Reproduce the material below line by line, beginning with its first line and ending with the line that contains "13.35, 0, .1), rb)"; leave out pictures.
»»
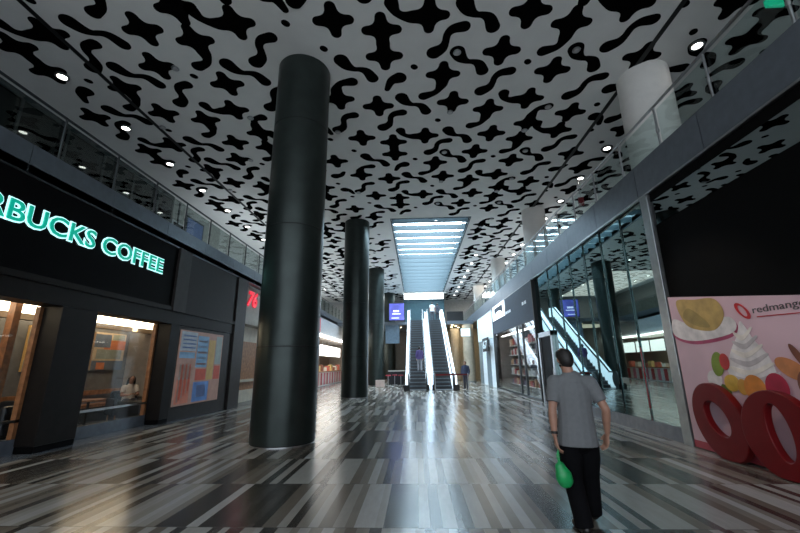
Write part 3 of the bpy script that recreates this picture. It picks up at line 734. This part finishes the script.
# ------------------------------------------------------------------ right: curtain wall glass
GX = 5.06
cw = empty('window_7', (GX, 12, 0), kind='structure')
def pane(y0, y1, z0, z1):
    # each sheet is set a little askew, its far edge deeper than its near edge
    d = (y1-y0)*math.tan(math.radians(1.7))
    MB().prism([(GX, y0+.006, z0), (GX+d, y1-.006, z0), (GX+d, y1-.006, z1), (GX, y0+.006, z1)], (.015, 0, 0)).build('pane', M_glassd, cw)
ys = [7.95, 9.03, 10.11, 11.19, 12.27, 13.35, 14.4]
for a, b in zip(ys[:-1], ys[1:]): pane(a, b, .28, 4.98)
pane(14.42, 16.12, 2.66, 4.98)
boxo('sill', M_slate, (GX-.03, GX+.12, 7.95, 16.12, 0, .28), cw)
for y in ys: boxo('joint', M_glass, (GX-.0, GX+.036, y-.006, y+.006, .28, 4.98), cw)
dr = empty('door_1', (GX, 15.2, 0), kind='structure')
leaf = boxo('leaf', M_blk, (GX-.0, GX+.04, 14.55, 15.9, .02, 2.5), dr)
mb = MB(); mb.box(GX-.08, GX+.06, 14.4, 14.55, 0, 2.68).box(GX-.08, GX+.06, 15.9, 16.05, 0, 2.68).box(GX-.08, GX+.06, 14.4, 16.05, 2.5, 2.68); mb.build('frame', M_steel, dr)
boxo('handle', M_steel, (GX-.06, GX-.03, 14.65, 14.69, .9, 1.3), leaf)

# red banner put behind the glass wall in place of a reflection
rb = empty('pull_up_banner', (7.2, 12.9, 0), 'tall red banner standing in for a reflection in the dark glass wall', 'banner')
boxo('banner_sheet', mat('banner_red', (.6, .02, .03), .5, emit=.12), (7.2, 7.23, 12.3, 13.3, .1, 1.95), rb); boxo('base', M_steel, (7.1, 7.33, 12.25, 13.35, 0, .1), rb)  # sheet given a faint glow so it shows through the tinted glass

# steel end post and black frozen-yogurt front
ep = tag(MB().box(RX-.06, RX+.16, 7.70, 7.95, 0, 5.0).build('steel_end_post', mat('post_metal', (.34, .36, .36), .3, .8), bevel=.01), 'upright steel post between the glass wall and the pink hoarding', 'post')
boxo('wall_right_header', M_blkm, (RX, RX+.25, -6, 7.68, 4.8, 5.0), kind='structure')
w8 = empty('window_8', (RX, 3, 4.5), kind='structure')
boxo('pane', M_glassm, (RX+.004, RX+.02, -6, 7.62, 4.27, 4.8), w8); boxo('backing', M_blkm, (RX+.021, RX+.1, -6, 7.62, 4.27, 4.8), w8)
boxo('wall_right_lower', M_blkm, (RX+.02, RX+.25, -6, 7.68, 0, 4.27), kind='structure')
BX = 5.03
hb = empty('advert_hoarding', (BX, 6, 0), 'pink frozen yogurt hoarding with a fruit picture on the right', 'hoarding')
def bp(y, z, d=0.): return (BX-.03-d, y, z)
Y0, Y1 = 7.66, 3.6
zt = lambda y: 2.74-(7.62-y)*.16
MB().prism([bp(Y0, .02), bp(Y1, .02), bp(Y1, zt(Y1)), bp(Y0, zt(Y0))], (.04, 0, 0)).build('board', mat('pink_print', (.70, .47, .52), .5, var=.15, scale=.7), hb)
MB().prism([bp(Y0, .02, .006), bp(Y1, .02, .006), bp(Y1, .14, .006), bp(Y0, .14, .006)], (.006, 0, 0)).build('red_skirting', mat('skirting_red', (.4, .05, .07), .4), hb)
def blob(pts, d, m, name, n=40):
    """closed smooth outline through points (y,z) on the hoarding face"""
    k = len(pts); out = []
    for i in range(k):
        p0, p1, p2, p3 = [Vector(pts[(i+q-1) % k]) for q in range(4)]
        for s in range(6):
            u = s/6; out.append(.5*((2*p1)+(p2-p0)*u+(2*p0-5*p1+4*p2-p3)*u*u+(-p0+3*p1-3*p2+p3)*u**3))
    return MB().prism([bp(p[0], p[1], d) for p in out], (.004, 0, 0)).build(name, m, hb)
def circ(y, z, ry, rz, d, m, name, rot=0., n=22):
    c, s = math.cos(rot), math.sin(rot)
    return MB().prism([bp(y+ry*math.cos(2*PI*i/n)*c-rz*math.sin(2*PI*i/n)*s, z+ry*math.cos(2*PI*i/n)*s+rz*math.sin(2*PI*i/n)*c, d) for i in range(n)], (.003, 0, 0)).build(name, m, hb)
P_ = lambda n, c, r=.5: mat(n, c, r, var=.2, scale=5)
W_ = P_('print_white', (.78, .72, .70)); CR = P_('print_cream', (.82, .74, .66)); MAG = P_('print_magenta', (.42, .06, .13))
blob([(7.62, 1.93), (7.1, 1.8), (6.3, 1.88), (6.22, 2.1), (7.0, 2.0), (7.62, 2.1)], .004, MAG, 'plate_rim')
blob([(7.64, 2.0), (7.1, 1.86), (6.25, 1.95), (6.3, 2.2), (7.1, 2.15), (7.6, 2.3)], .008, W_, 'plate')
blob([(7.42, 2.62), (6.95, 2.58), (6.5, 2.52), (6.36, 2.25), (6.6, 2.02), (7.0, 2.05), (7.3, 2.2)], .012, P_('print_pear', (.50, .33, .10)), 'pear')
blob([(7.3, 2.3), (7.0, 2.12), (6.7, 2.08), (6.9, 2.3), (7.15, 2.45)], .016, P_('print_pear_dark', (.36, .25, .07)), 'pear_shade')
# swirl
blob([(6.1, 2.1), (6.2, 1.9), (6.42, 1.62), (6.52, 1.3), (6.1, 1.12), (5.72, 1.22), (5.74, 1.55), (5.92, 1.8), (6.02, 2.0)], .008, W_, 'swirl')
for k in range(6):
    z = 1.25+.13*k; w = .38-.05*k
    blob([(6.12+w, z), (6.12, z-.09), (6.06-w, z+.05), (6.06-w, z+.1), (6.1, z-.01), (6.12+w, z+.05)], .012, CR if k % 2 else P_('print_grey', (.55, .49, .49)), 'swirl_fold')
circ(6.72, 1.46, .13, .2, .012, P_('print_kiwi', (.20, .27, .03)), 'kiwi', .2); circ(6.56, 1.5, .1, .13, .016, P_('print_berry', (.55, .04, .04)), 'strawberry')
circ(6.85, 1.22, .16, .14, .011, W_, 'cream_dab'); circ(6.5, 1.17, .15, .13, .016, P_('print_mango', (.66, .40, .06)), 'mango_chunk'); circ(6.3, 1.12, .1, .12, .018, P_('print_mango2', (.60, .30, .05)), 'mango_chunk')
circ(6.08, 1.1, .19, .21, .02, P_('print_orange', (.66, .22, .03)), 'orange_slice', -.4); circ(5.72, 1.14, .18, .2, .022, P_('print_cherry', (.42, .015, .05)), 'cherry')
circ(5.45, 1.4, .24, .12, .018, P_('print_peach', (.60, .22, .08)), 'peach_slice', .5); circ(5.25, 1.2, .16, .2, .02, P_('print_brown', (.22, .07, .04)), 'fig'); circ(5.3, 1.55, .05, .2, .02, P_('print_brown', (.22, .07, .04)), 'vanilla_pod', -.5)
circ(6.75, 1.02, .2, .13, .01, P_('print_leaf', (.12, .16, .03)), 'leaf')
# wordmark
mb = MB(); n = 32
def tl(ry, rz): return [bp(6.0+ry*math.cos(2*PI*i/n)*.93+rz*math.sin(2*PI*i/n)*.36, 2.25-ry*math.cos(2*PI*i/n)*-.36+rz*math.sin(2*PI*i/n)*.93*1.0, .012) for i in range(n)]
mb.ring(tl(.125, .135), tl(.07, .095), (.006, 0, 0)); mb.build('wordmark_ring', P_('print_red', (.55, .015, .02)), hb)
letters('redmango', .10, WALL_R, (BX-.032, 5.83, 2.19), hb, P_('print_dark_grey', (.10, .08, .08)), .004, .0, width=.80, name='wordmark_letter')
MB().prism([bp(5.78, 2.125, .008), bp(5.06, 2.10, .008), bp(5.06, 2.112, .008), bp(5.78, 2.14, .008)], (.004, 0, 0)).build('tagline', P_('print_red', (.55, .015, .02)), hb)
# big red ring letters in front
def ringletter(cy, cz, ao, bo, rot, ai, bi, roti, icy, icz, x, label):
    n = 48; d = .11
    def lp(cy, cz, a, b, r): return [(x, cy+a*math.cos(2*PI*i/n+0)*math.cos(r)-b*math.sin(2*PI*i/n)*math.sin(r), cz+a*math.cos(2*PI*i/n)*math.sin(r)+b*math.sin(2*PI*i/n)*math.cos(r)) for i in range(n)]
    o = lp(cy, cz, ao, bo, rot); q = lp(icy, icz, ai, bi, roti)
    z0 = min(p[2] for p in o); o = [(p[0], p[1], max(p[2], .012)) for p in o]
    ob = MB().ring(o, q, (d, 0, 0)).build('ring_letter', M_red, bevel=.012, smooth=True)
    return tag(ob, label, 'letter', 'big red ring letters')
ringletter(6.72, .57, .62, .50, math.radians(58), .30, .20, math.radians(48), 6.73, .61, 4.80, 'left big red ring letter standing before the pink hoarding')
ringletter(5.62, .56, .56, .56, math.radians(90), .36, .17, math.radians(80), 5.58, .59, 4.74, 'right big red ring letter, cut by the frame edge')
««
## Result
Write part 3 of the bpy script that recreates this picture. It picks up at line 734. This part finishes the script.
# ------------------------------------------------------------------ right: curtain wall glass
GX = 5.06
cw = empty('window_7', (GX, 12, 0), kind='structure')
def pane(y0, y1, z0, z1):
    # each sheet is set a little askew, its far edge deeper than its near edge
    d = (y1-y0)*math.tan(math.radians(1.7))
    MB().prism([(GX, y0+.006, z0), (GX+d, y1-.006, z0), (GX+d, y1-.006, z1), (GX, y0+.006, z1)], (.015, 0, 0)).build('pane', M_glassd, cw)
ys = [7.95, 9.03, 10.11, 11.19, 12.27, 13.35, 14.4]
for a, b in zip(ys[:-1], ys[1:]): pane(a, b, .28, 4.98)
pane(14.42, 16.12, 2.66, 4.98)
boxo('sill', M_slate, (GX-.03, GX+.12, 7.95, 16.12, 0, .28), cw)
for y in ys: boxo('joint', M_glass, (GX-.0, GX+.036, y-.006, y+.006, .28, 4.98), cw)
dr = empty('door_1', (GX, 15.2, 0), kind='structure')
leaf = boxo('leaf', M_blk, (GX-.0, GX+.04, 14.55, 15.9, .02, 2.5), dr)
mb = MB(); mb.box(GX-.08, GX+.06, 14.4, 14.55, 0, 2.68).box(GX-.08, GX+.06, 15.9, 16.05, 0, 2.68).box(GX-.08, GX+.06, 14.4, 16.05, 2.5, 2.68); mb.build('frame', M_steel, dr)
boxo('handle', M_steel, (GX-.06, GX-.03, 14.65, 14.69, .9, 1.3), leaf)

# red banner put behind the glass wall in place of a reflection
rb = empty('pull_up_banner', (7.2, 12.9, 0), 'tall red banner standing in for a reflection in the dark glass wall', 'banner')
boxo('banner_sheet', mat('banner_red', (.6, .02, .03), .5, emit=.12), (7.2, 7.23, 12.3, 13.3, .1, 1.95), rb); boxo('base', M_steel, (7.1, 7.33, 12.25, 13.35, 0, .1), rb)  # sheet given a faint glow so it shows through the tinted glass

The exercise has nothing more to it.